De la lecture de Personne ne s'éloigne se dégage une forme de mélancolie automnale composée de silence et d'attente, où "Le temps est la bulle de rien, / on est entier à l'intérieur." (p.11), si bien que le temps ne s'écoule plus. Le passé disparaît et la possibilité d'un futur n'est même pas esquissée : ce qui est au cœur du recueil, c'est l'immobilité, celle des rares protagonistes aussi bien que celle du cadre dans lequel ils évoluent. "Rien ne bouge qu'à peine." (p.32), et le poète invite à "calmement sentir / comme toute chose / est dans l'attente." (p.33).
C'est l'écho de motifs à peine déclinés – tant on est parfois proche de la simple répétition – qui crée cette atmosphère d'immobilité dont le cœur est une absence ressentie dès le début du recueil et éclaircie à dix pages de la fin : "Des choses ont changé / depuis sa mort." (p.50). L'épigraphe qui dédie le livre au grand-père du poète prend alors son sens : Personne ne s'éloigne est aussi (et surtout ?) un livre de deuil qui interroge la possibilité de la mémoire de notre propre passé et du passé des êtres qui, malgré tout, se sont éloignés. Mais heureusement, "Tu n'es jamais loin." (p.59) : achevant son livre sur ce vers, le poète place l'ensemble de son texte sous une mélancolie tranquille, dépourvue des traces de la perte.
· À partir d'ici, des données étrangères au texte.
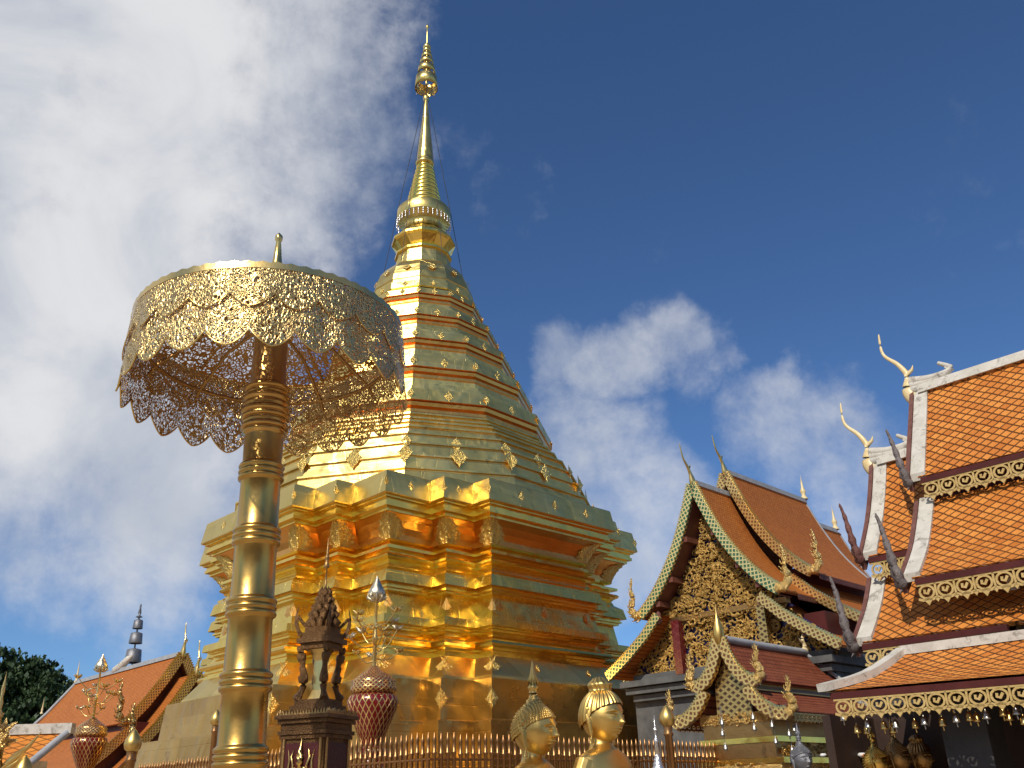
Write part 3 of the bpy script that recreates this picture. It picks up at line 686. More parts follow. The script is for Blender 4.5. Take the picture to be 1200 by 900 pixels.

Ce qui reste de la lecture de ce premier recueil d'Olivier Vossot, c'est quelque chose de la douceur fragile de certains poèmes de La Fable du monde : "Lumière de ce jour, / Je viens du fond des temps, / Respecte avec douceur / Mes minutes obscures" écrit Supervielle. "Lumière qui glisse des yeux, / regarde ailleurs." (p.34), lui répond Olivier Vossot.
À Personne ne s'éloigne (récompensé par le prix du premier recueil de poésie 2018 de la Fondation Labbé) fait suite L'Écart qui existe, paru en 2020 aux Carnets du Dessert de Lune avec une préface d'Albane Gellé : le poète s'y adresse à nouveau à son grand-père et poursuit d'une certaine manière le travail commencé dans son premier recueil, construisant pas à pas, dans le silence et l'attente, une œuvre de poésie.